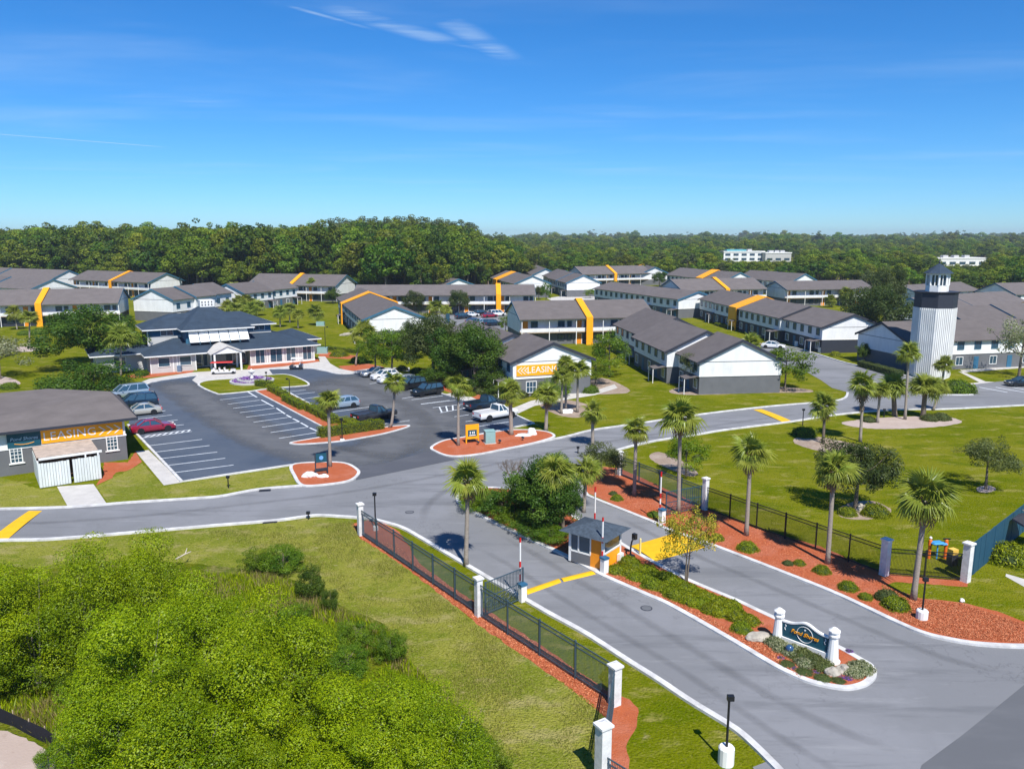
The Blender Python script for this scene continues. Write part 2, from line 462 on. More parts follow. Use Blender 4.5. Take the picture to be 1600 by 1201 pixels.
M_rough = layered('rough_scrub_ground', (0.130, 0.150, 0.010), [
    ((0.22, 0.20, 0.07), 0.35, 0.46, 0.62, I1, 0, 0.8),
    ((0.07, 0.11, 0.004), 0.9, 0.45, 0.60, I1, 0, 0.8),
    ((0.30, 0.24, 0.14), 1.6, 0.58, 0.72, I1, 0, 0.7),
    ((0.05, 0.065, 0.006), 5.0, 0.50, 0.64, I1, 0, 0.6)], bump=1.0, bscale=7, bdist=0.2, spec=0.0)
M_asph = layered('aged_asphalt', (0.185, 0.19, 0.20), [
    ((0.225, 0.23, 0.245), 0.10, 0.40, 0.62, (1, 1, 1), 0, 0.85),
    ((0.140, 0.145, 0.155), 0.30, 0.50, 0.66, (0.22, 1.9, 1), 52, 0.75),
    ((0.265, 0.27, 0.28), 0.7, 0.56, 0.72, (0.25, 1.6, 1), 50, 0.6),
    ((0.085, 0.085, 0.092), 0.9, 0.66, 0.76, (0.5, 1.3, 1), 55, 0.6),
    ((0.13, 0.135, 0.14), 3.5, 0.60, 0.75, I1, 0, 0.5)], 0.85, 0.15, 30, 0.03, 0.2)
def cracks(m, scale, wd, dark):
    t = m.node_tree; b = t.nodes['Principled BSDF']; src_ = b.inputs['Base Color'].links[0].from_socket
    pos = t.nodes.new('ShaderNodeNewGeometry').outputs['Position']
    n = t.nodes.new('ShaderNodeTexNoise'); n.inputs['Scale'].default_value = scale; n.inputs['Detail'].default_value = 6; n.inputs['Roughness'].default_value = .6
    t.links.new(pos, n.inputs['Vector'])
    a = t.nodes.new('ShaderNodeMath'); a.operation = 'SUBTRACT'; a.inputs[1].default_value = .5; t.links.new(n.outputs[0], a.inputs[0])
    c = t.nodes.new('ShaderNodeMath'); c.operation = 'ABSOLUTE'; t.links.new(a.outputs[0], c.inputs[0])
    r = t.nodes.new('ShaderNodeMapRange'); r.inputs[1].default_value = 0; r.inputs[2].default_value = wd; r.inputs[3].default_value = 1; r.inputs[4].default_value = 0; t.links.new(c.outputs[0], r.inputs[0])
    n2 = t.nodes.new('ShaderNodeTexNoise'); n2.inputs['Scale'].default_value = .12; t.links.new(pos, n2.inputs['Vector'])
    r2_ = t.nodes.new('ShaderNodeMapRange'); r2_.inputs[1].default_value = .5; r2_.inputs[2].default_value = .6; r2_.inputs[4].default_value = .32; t.links.new(n2.outputs[0], r2_.inputs[0])
    mu = t.nodes.new('ShaderNodeMath'); mu.operation = 'MULTIPLY'; t.links.new(r.outputs[0], mu.inputs[0]); t.links.new(r2_.outputs[0], mu.inputs[1])
    mx = t.nodes.new('ShaderNodeMix'); mx.data_type = 'RGBA'; t.links.new(mu.outputs[0], mx.inputs[0]); t.links.new(src_, mx.inputs[6]); mx.inputs[7].default_value = (*dark, 1)
    t.links.new(mx.outputs[2], b.inputs['Base Color'])
cracks(M_asph, .16, .006, (.06, .06, .065))
M_lot = layered('sealed_asphalt', (0.066, 0.085, 0.118), [
    ((0.092, 0.110, 0.140), 0.07, 0.42, 0.64, (0.75, 1.3, 1), 28, 0.9),
    ((0.046, 0.064, 0.096), 0.30, 0.50, 0.72, (1, 1, 1), 0, 0.6),
    ((0.115, 0.130, 0.150), 0.9, 0.62, 0.84, (0.4, 1.4, 1), 30, 0.3)], 0.8, 0.12, 30, 0.03, 0.25)
M_patch = layered('new_asphalt_patch', (0.085, 0.09, 0.105), [((0.115, 0.12, 0.135), 0.3, 0.45, 0.7, (0.5, 1.4, 1), 35, 0.7)], 0.85, 0.12, 30, 0.03, 0.2)
M_dark_road = layered('darker_road', (0.115, 0.12, 0.13), [((0.14, 0.145, 0.155), 0.3, 0.45, 0.7, (0.5, 1.4, 1), 35, 0.7)], 0.85, 0.15, 30, 0.03, 0.2)
M_mulch = layered('red_mulch', (0.41, 0.105, 0.042), [
    ((0.46, 0.155, 0.090), 0.5, 0.42, 0.68, I1, 0, 0.8),
    ((0.27, 0.065, 0.036), 2.5, 0.50, 0.74, I1, 0, 0.6),
    ((0.56, 0.27, 0.17), 9.0, 0.54, 0.70, (1, 2.5, 1), 40, 0.7),
    ((0.15, 0.04, 0.028), 14.0, 0.56, 0.72, (2.2, 1, 1), 15, 0.6)], bump=1.0, bscale=13, bdist=0.07)
M_pine = layered('dry_mulch', (0.30, 0.23, 0.18), [((0.40, 0.33, 0.27), 0.6, 0.42, 0.66, I1, 0, 0.8), ((0.20, 0.13, 0.09), 3.0, 0.5, 0.72, I1, 0, 0.7)], bump=0.8, bscale=12)
M_sand = layered('pale_sand', (0.40, 0.32, 0.28), [((0.47, 0.39, 0.35), 0.4, 0.4, 0.66, I1, 0, 0.8), ((0.30, 0.23, 0.19), 1.7, 0.55, 0.74, I1, 0, 0.6)], bump=0.3, bscale=9)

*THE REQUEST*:
Exclude the images and reproduce the remaining data exactly.

*WRITTEN ANSWER*:
The Blender Python script for this scene continues. Write part 2, from line 462 on. More parts follow. Use Blender 4.5. Take the picture to be 1600 by 1201 pixels.
M_rough = layered('rough_scrub_ground', (0.130, 0.150, 0.010), [
    ((0.22, 0.20, 0.07), 0.35, 0.46, 0.62, I1, 0, 0.8),
    ((0.07, 0.11, 0.004), 0.9, 0.45, 0.60, I1, 0, 0.8),
    ((0.30, 0.24, 0.14), 1.6, 0.58, 0.72, I1, 0, 0.7),
    ((0.05, 0.065, 0.006), 5.0, 0.50, 0.64, I1, 0, 0.6)], bump=1.0, bscale=7, bdist=0.2, spec=0.0)
M_asph = layered('aged_asphalt', (0.185, 0.19, 0.20), [
    ((0.225, 0.23, 0.245), 0.10, 0.40, 0.62, (1, 1, 1), 0, 0.85),
    ((0.140, 0.145, 0.155), 0.30, 0.50, 0.66, (0.22, 1.9, 1), 52, 0.75),
    ((0.265, 0.27, 0.28), 0.7, 0.56, 0.72, (0.25, 1.6, 1), 50, 0.6),
    ((0.085, 0.085, 0.092), 0.9, 0.66, 0.76, (0.5, 1.3, 1), 55, 0.6),
    ((0.13, 0.135, 0.14), 3.5, 0.60, 0.75, I1, 0, 0.5)], 0.85, 0.15, 30, 0.03, 0.2)
def cracks(m, scale, wd, dark):
    t = m.node_tree; b = t.nodes['Principled BSDF']; src_ = b.inputs['Base Color'].links[0].from_socket
    pos = t.nodes.new('ShaderNodeNewGeometry').outputs['Position']
    n = t.nodes.new('ShaderNodeTexNoise'); n.inputs['Scale'].default_value = scale; n.inputs['Detail'].default_value = 6; n.inputs['Roughness'].default_value = .6
    t.links.new(pos, n.inputs['Vector'])
    a = t.nodes.new('ShaderNodeMath'); a.operation = 'SUBTRACT'; a.inputs[1].default_value = .5; t.links.new(n.outputs[0], a.inputs[0])
    c = t.nodes.new('ShaderNodeMath'); c.operation = 'ABSOLUTE'; t.links.new(a.outputs[0], c.inputs[0])
    r = t.nodes.new('ShaderNodeMapRange'); r.inputs[1].default_value = 0; r.inputs[2].default_value = wd; r.inputs[3].default_value = 1; r.inputs[4].default_value = 0; t.links.new(c.outputs[0], r.inputs[0])
    n2 = t.nodes.new('ShaderNodeTexNoise'); n2.inputs['Scale'].default_value = .12; t.links.new(pos, n2.inputs['Vector'])
    r2_ = t.nodes.new('ShaderNodeMapRange'); r2_.inputs[1].default_value = .5; r2_.inputs[2].default_value = .6; r2_.inputs[4].default_value = .32; t.links.new(n2.outputs[0], r2_.inputs[0])
    mu = t.nodes.new('ShaderNodeMath'); mu.operation = 'MULTIPLY'; t.links.new(r.outputs[0], mu.inputs[0]); t.links.new(r2_.outputs[0], mu.inputs[1])
    mx = t.nodes.new('ShaderNodeMix'); mx.data_type = 'RGBA'; t.links.new(mu.outputs[0], mx.inputs[0]); t.links.new(src_, mx.inputs[6]); mx.inputs[7].default_value = (*dark, 1)
    t.links.new(mx.outputs[2], b.inputs['Base Color'])
cracks(M_asph, .16, .006, (.06, .06, .065))
M_lot = layered('sealed_asphalt', (0.066, 0.085, 0.118), [
    ((0.092, 0.110, 0.140), 0.07, 0.42, 0.64, (0.75, 1.3, 1), 28, 0.9),
    ((0.046, 0.064, 0.096), 0.30, 0.50, 0.72, (1, 1, 1), 0, 0.6),
    ((0.115, 0.130, 0.150), 0.9, 0.62, 0.84, (0.4, 1.4, 1), 30, 0.3)], 0.8, 0.12, 30, 0.03, 0.25)
M_patch = layered('new_asphalt_patch', (0.085, 0.09, 0.105), [((0.115, 0.12, 0.135), 0.3, 0.45, 0.7, (0.5, 1.4, 1), 35, 0.7)], 0.85, 0.12, 30, 0.03, 0.2)
M_dark_road = layered('darker_road', (0.115, 0.12, 0.13), [((0.14, 0.145, 0.155), 0.3, 0.45, 0.7, (0.5, 1.4, 1), 35, 0.7)], 0.85, 0.15, 30, 0.03, 0.2)
M_mulch = layered('red_mulch', (0.41, 0.105, 0.042), [
    ((0.46, 0.155, 0.090), 0.5, 0.42, 0.68, I1, 0, 0.8),
    ((0.27, 0.065, 0.036), 2.5, 0.50, 0.74, I1, 0, 0.6),
    ((0.56, 0.27, 0.17), 9.0, 0.54, 0.70, (1, 2.5, 1), 40, 0.7),
    ((0.15, 0.04, 0.028), 14.0, 0.56, 0.72, (2.2, 1, 1), 15, 0.6)], bump=1.0, bscale=13, bdist=0.07)
M_pine = layered('dry_mulch', (0.30, 0.23, 0.18), [((0.40, 0.33, 0.27), 0.6, 0.42, 0.66, I1, 0, 0.8), ((0.20, 0.13, 0.09), 3.0, 0.5, 0.72, I1, 0, 0.7)], bump=0.8, bscale=12)
M_sand = layered('pale_sand', (0.40, 0.32, 0.28), [((0.47, 0.39, 0.35), 0.4, 0.4, 0.66, I1, 0, 0.8), ((0.30, 0.23, 0.19), 1.7, 0.55, 0.74, I1, 0, 0.6)], bump=0.3, bscale=9)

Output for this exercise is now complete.